I mean, I’ve done things for money. But actually, in retrospect, I’m happy with that. I’m happy with an ambitious life where you clumsily find your way when you get there. Because another aspect of this is that you’re also terribly scared of what people think of you. I am of the firm belief that people, especially creative people, don’t do a lot because they’re scared about what other people will think of them. And then they just gotta keep chucking mud at the wall in order to develop creatively, and there’s a cost to that. Not everyone likes what you do and you have to grow a set and get on with not being liked. I think people construct compelling alibis as to why they don’t do things. I would have been much busier much earlier on, and I would have made many more films, if I cared less about how they would be judged.
Everybody’s going to read this and say, “Oh, he’s talking about Aladdin.” Do you want to clear that up?
No, Aladdin, I enjoyed enormously. That’s actually a good example. I wish I had made more commercial films earlier. You don’t want to do just one theme. You want to make big commercial films. You want to make small indie films. You want to make provocative films, you want to make entertaining films. You want to do as much as you can and then you then you actually have a wealth of experience.
A lot of your movies explore extreme male-bonding spaces—criminal gangs, military service, poker games, covert operations—and I wonder if this in any way is a response to the loss of male-only spaces elsewhere in the culture?

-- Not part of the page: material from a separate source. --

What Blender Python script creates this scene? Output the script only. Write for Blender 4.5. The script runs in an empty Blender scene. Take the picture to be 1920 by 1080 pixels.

Not particularly. I mean, I make movies about things where I feel as though I’m relatively familiar with the subject. I’ve been making films about men for the last 25 years, I suppose. And the bond in there, but I wouldn’t think it’s gender-specific. Really, it’s about the bonds and complications of people’s relationships.
You are undertaking the sequel to The Gentleman as a TV series. We live in the era of the sequel. Why did you choose this one as your franchise?
The attractive thing about The Gentleman is it’s a TV series. I have to say that is a beguiling departure from just making films. When you realize how immersive you can become within certain worlds, TV does become very attractive.
Do you have a preference for the way you’d like people to consume it?
Yeah, I’m a binger. So I like to wait until it’s all there together. And then I’ll rattle through the episodes like bullets in a full magazine. I like to do the whole clip. I can immerse myself in just two or three days of hardcore TV.
Is there a character in your universe that you think could spin off? A character that you’ve created that you’ve thought, that’s a really interesting guy, I’d like to see him have his own movie?
Hugh Grant is rather interesting. He’s so watchable. He seems to represent something that very few people represent nowadays. He’s incredibly fresh, and he’s his own man.
Any chance he could be yummy again?
That might be a hard sell. Although, he plays characters, and they’re attractive to watch, those characters. So in that sense I think Hugh is still yummy because you end up watching him and enjoying watching him. He has somehow managed to retain that yumminess, but maybe not in such a conventional cliche fashion.